## Exercise prompt
Don't include pictures. Quote the lines below from the first through the line that contains "S.camera = cam_o".

## Recorded information
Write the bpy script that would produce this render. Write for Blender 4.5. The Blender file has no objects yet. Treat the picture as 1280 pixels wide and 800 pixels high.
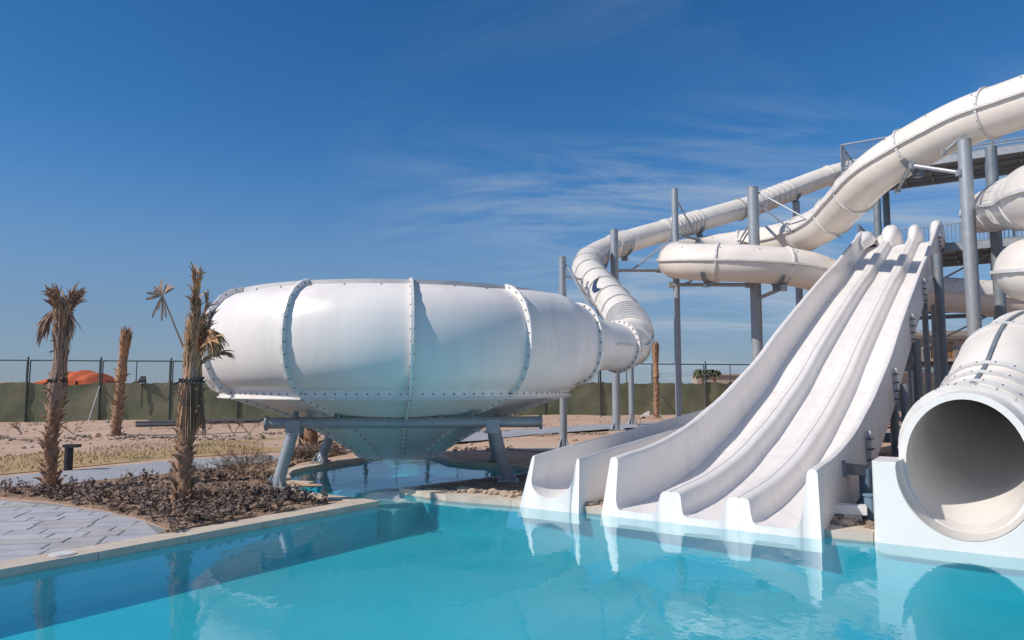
import bpy, bmesh, math, random
from mathutils import Vector, Matrix, noise
from mathutils.geometry import delaunay_2d_cdt
random.seed(7)
R = math.radians
S = bpy.context.scene
COL = S.collection

# ------------------------------------------------------------------ camera
F = 910.0; HZ = 480.0; ZC = 1.65
PITCH = math.atan((HZ - 400) / F)
cam = bpy.data.cameras.new('camera'); cam_o = bpy.data.objects.new('camera', cam); COL.objects.link(cam_o)
cam.sensor_width = 36; cam.lens = F / 1280 * 36; cam.clip_end = 5000; cam.clip_start = .05
cam_o.location = (0, 0, ZC); cam_o.rotation_euler = (R(90) + PITCH, 0, 0)
S.camera = cam_o

# ------------------------------------------------------------------ light
SUN_EL = R(42); SUN_AZ = (-0.915, -0.403)          # horizontal direction towards the sun
w = bpy.data.worlds.new('World'); S.world = w; w.use_nodes = True
nt = w.node_tree; N = nt.nodes; L = nt.links
bg = N['Background']; bg.inputs['Strength'].default_value = .114
sky = N.new('ShaderNodeTexSky'); sky.sky_type = 'NISHITA'; sky.sun_disc = False
sky.sun_elevation = SUN_EL; sky.sun_rotation = math.atan2(SUN_AZ[0], SUN_AZ[1]); sky.altitude = 0
sky.air_density = .85; sky.dust_density = .15; sky.ozone_density = 4
hs = N.new('ShaderNodeHueSaturation'); hs.inputs['Saturation'].default_value = 1.28
L.new(sky.outputs[0], hs.inputs['Color'])
tc = N.new('ShaderNodeTexCoord'); sp = N.new('ShaderNodeSeparateXYZ'); L.new(tc.outputs['Generated'], sp.inputs[0])
def wmath(op, a, b=None, c=None):
    n = N.new('ShaderNodeMath'); n.operation = op
    for i, v in enumerate((a, b, c)):
        if v is None: continue
        if isinstance(v, (int, float)): n.inputs[i].default_value = v
        else: L.new(v, n.inputs[i])
    return n.outputs[0]
zz = wmath('ADD', wmath('MAXIMUM', sp.outputs[2], 0.0), .12)
cx_ = wmath('DIVIDE', sp.outputs[0], zz); cy_ = wmath('DIVIDE', sp.outputs[1], zz)
cb = N.new('ShaderNodeCombineXYZ'); L.new(cx_, cb.inputs[0]); L.new(cy_, cb.inputs[1])
mp = N.new('ShaderNodeMapping'); mp.inputs['Rotation'].default_value = (0, 0, R(20)); mp.inputs['Scale'].default_value = (.5, 1.4, 1); mp.inputs['Location'].default_value = (7.7, 2.2, 0)
L.new(cb.outputs[0], mp.inputs[0])
n1 = N.new('ShaderNodeTexNoise'); n1.inputs['Scale'].default_value = 1.5; n1.inputs['Detail'].default_value = 9; n1.inputs['Roughness'].default_value = .62; n1.inputs['Distortion'].default_value = .9
L.new(mp.outputs[0], n1.inputs['Vector'])
n2 = N.new('ShaderNodeTexNoise'); n2.inputs['Scale'].default_value = .55; n2.inputs['Detail'].default_value = 2
L.new(mp.outputs[0], n2.inputs['Vector'])
r1 = N.new('ShaderNodeMapRange'); r1.inputs[1].default_value = .44; r1.inputs[2].default_value = .80; L.new(n1.outputs[0], r1.inputs[0])
r2 = N.new('ShaderNodeMapRange'); r2.inputs[1].default_value = .33; r2.inputs[2].default_value = .58; L.new(n2.outputs[0], r2.inputs[0])
r3 = N.new('ShaderNodeMapRange'); r3.inputs[1].default_value = -.25; r3.inputs[2].default_value = .15; L.new(sp.outputs[0], r3.inputs[0])
cl = wmath('MULTIPLY', wmath('MULTIPLY', wmath('MULTIPLY', r1.outputs[0], r2.outputs[0]), r3.outputs[0]), 1.25)
hz = N.new('ShaderNodeMapRange'); hz.interpolation_type = 'SMOOTHERSTEP'; hz.inputs[1].default_value = .36; hz.inputs[2].default_value = -.02; hz.inputs[4].default_value = .8; L.new(sp.outputs[2], hz.inputs[0])
hm = N.new('ShaderNodeMixRGB'); L.new(hz.outputs[0], hm.inputs[0]); L.new(hs.outputs[0], hm.inputs[1]); hm.inputs[2].default_value = (1.5, 2.2, 3.35, 1)
mx = N.new('ShaderNodeMixRGB'); L.new(cl, mx.inputs[0]); L.new(hm.outputs[0], mx.inputs[1]); mx.inputs[2].default_value = (3.6, 4.3, 5.2, 1)
L.new(mx.outputs[0], bg.inputs['Color'])
sun = bpy.data.lights.new('sun', 'SUN'); sun.energy = 4.4; sun.angle = R(.5); sun.color = (1, .915, .82)
sun_o = bpy.data.objects.new('sun', sun); COL.objects.link(sun_o)
sd = Vector((SUN_AZ[0] * math.cos(SUN_EL), SUN_AZ[1] * math.cos(SUN_EL), math.sin(SUN_EL)))
sun_o.rotation_euler = sd.to_track_quat('Z', 'Y').to_euler()
S.view_settings.view_transform = 'Standard'; S.view_settings.look = 'None'; S.view_settings.exposure = 0; S.view_settings.gamma = 1
S.cycles.max_bounces = 8; S.cycles.transparent_max_bounces = 12

# ------------------------------------------------------------------ measuring helpers
def ray(u, v):
    a = (u - 640) / F; b = (400 - v) / F
    return (a, math.cos(PITCH) - b * math.sin(PITCH), math.sin(PITCH) + b * math.cos(PITCH))
def G(u, v, z=0.0):
    r = ray(u, v); t = (z - ZC) / r[2]; return Vector((r[0] * t, r[1] * t, z))
def P(u, v, d):
    r = ray(u, v); t = d / r[1]; return Vector((r[0] * t, d, ZC + r[2] * t))
def U(u, d): return (u - 640) / F * d * (1 / math.cos(PITCH)) * 1.0
ZD = .06                                           # deck height above the water

# ------------------------------------------------------------------ materials
def mat(name, col, rough=.5, metal=0, var=None, vscale=3, vamt=.5, bump=0, bscale=30, spec=.5, bdist=.01, stretch=None, detail=5, lo=.35, hi=.65):
    m = bpy.data.materials.new(name); m.use_nodes = True
    n = m.node_tree.nodes; l = m.node_tree.links; b = n['Principled BSDF']
    b.inputs['Base Color'].default_value = (*col, 1); b.inputs['Roughness'].default_value = rough; b.inputs['Metallic'].default_value = metal
    b.inputs['Specular IOR Level'].default_value = spec
    t = n.new('ShaderNodeTexCoord'); src = t.outputs['Object']
    if stretch:
        mpp = n.new('ShaderNodeMapping'); mpp.inputs['Scale'].default_value = stretch; l.new(src, mpp.inputs[0]); src = mpp.outputs[0]
    if var:
        nz = n.new('ShaderNodeTexNoise'); nz.inputs['Scale'].default_value = vscale; nz.inputs['Detail'].default_value = detail; nz.inputs['Roughness'].default_value = .65
        l.new(src, nz.inputs['Vector'])
        mr = n.new('ShaderNodeMapRange'); mr.inputs[1].default_value = lo; mr.inputs[2].default_value = hi; mr.inputs[4].default_value = vamt
        l.new(nz.outputs[0], mr.inputs[0])
        mi = n.new('ShaderNodeMixRGB'); mi.inputs[1].default_value = (*col, 1); mi.inputs[2].default_value = (*var, 1)
        l.new(mr.outputs[0], mi.inputs[0]); l.new(mi.outputs[0], b.inputs['Base Color'])
    if bump:
        nb = n.new('ShaderNodeTexNoise'); nb.inputs['Scale'].default_value = bscale; nb.inputs['Detail'].default_value = 6; l.new(src, nb.inputs['Vector'])
        bp = n.new('ShaderNodeBump'); bp.inputs['Strength'].default_value = bump; bp.inputs['Distance'].default_value = bdist
        l.new(nb.outputs[0], bp.inputs['Height']); l.new(bp.outputs[0], b.inputs['Normal'])
    return m
M = {}
M['fibreglass'] = mat('fibreglass', (.80, .765, .725), .30, var=(.66, .63, .59), vscale=1.3, vamt=.75, bump=.05, bscale=2.5, bdist=.02, detail=9, lo=.45, hi=.75)
M['warm'] = mat('warm_fibreglass', (.79, .74, .675), .34, var=(.64, .58, .50), vscale=1.2, vamt=.8, bump=.05, bscale=2.5, bdist=.02, detail=9, lo=.45, hi=.76)
M['bowl'] = mat('bowl_fibreglass', (.80, .765, .735), .35, var=(.66, .62, .585), vscale=1.5, vamt=.7, stretch=(1.7, 1.7, .3), bump=.06, bscale=2.0, bdist=.02, detail=9, lo=.45, hi=.75)
M['lane'] = mat('lane_fibreglass', (.80, .77, .74), .35, var=(.66, .64, .615), vscale=2.6, vamt=.95, bump=.03, bscale=3, bdist=.02, stretch=(1.6, .6, .6), detail=10, lo=.48, hi=.8)
M['cream'] = mat('cream_fibreglass', (.77, .725, .66), .38, var=(.60, .53, .43), vscale=1.4, vamt=.6, bump=.05, bscale=2.5, bdist=.02, detail=9, lo=.46, hi=.78)
M['flange'] = mat('flange_gelcoat', (.70, .70, .69), .45, var=(.52, .50, .47), vscale=5, vamt=.7)
M['rim'] = mat('rim_gelcoat', (.60, .60, .60), .45, var=(.45, .44, .42), vscale=4, vamt=.6)
M['seam'] = mat('seam_putty', (.33, .32, .31), .7, var=(.5, .48, .45), vscale=14, vamt=.8)
M['bolt'] = mat('bolt_steel', (.15, .15, .155), .5, .5, var=(.28, .27, .27), vscale=40)
M['steel'] = mat('galvanised_steel', (.30, .335, .37), .48, .35, var=(.40, .43, .45), vscale=6, vamt=.7, bump=.05, bscale=14)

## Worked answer
Write the bpy script that would produce this render. Write for Blender 4.5. The Blender file has no objects yet. Treat the picture as 1280 pixels wide and 800 pixels high.
import bpy, bmesh, math, random
from mathutils import Vector, Matrix, noise
from mathutils.geometry import delaunay_2d_cdt
random.seed(7)
R = math.radians
S = bpy.context.scene
COL = S.collection

# ------------------------------------------------------------------ camera
F = 910.0; HZ = 480.0; ZC = 1.65
PITCH = math.atan((HZ - 400) / F)
cam = bpy.data.cameras.new('camera'); cam_o = bpy.data.objects.new('camera', cam); COL.objects.link(cam_o)
cam.sensor_width = 36; cam.lens = F / 1280 * 36; cam.clip_end = 5000; cam.clip_start = .05
cam_o.location = (0, 0, ZC); cam_o.rotation_euler = (R(90) + PITCH, 0, 0)
S.camera = cam_o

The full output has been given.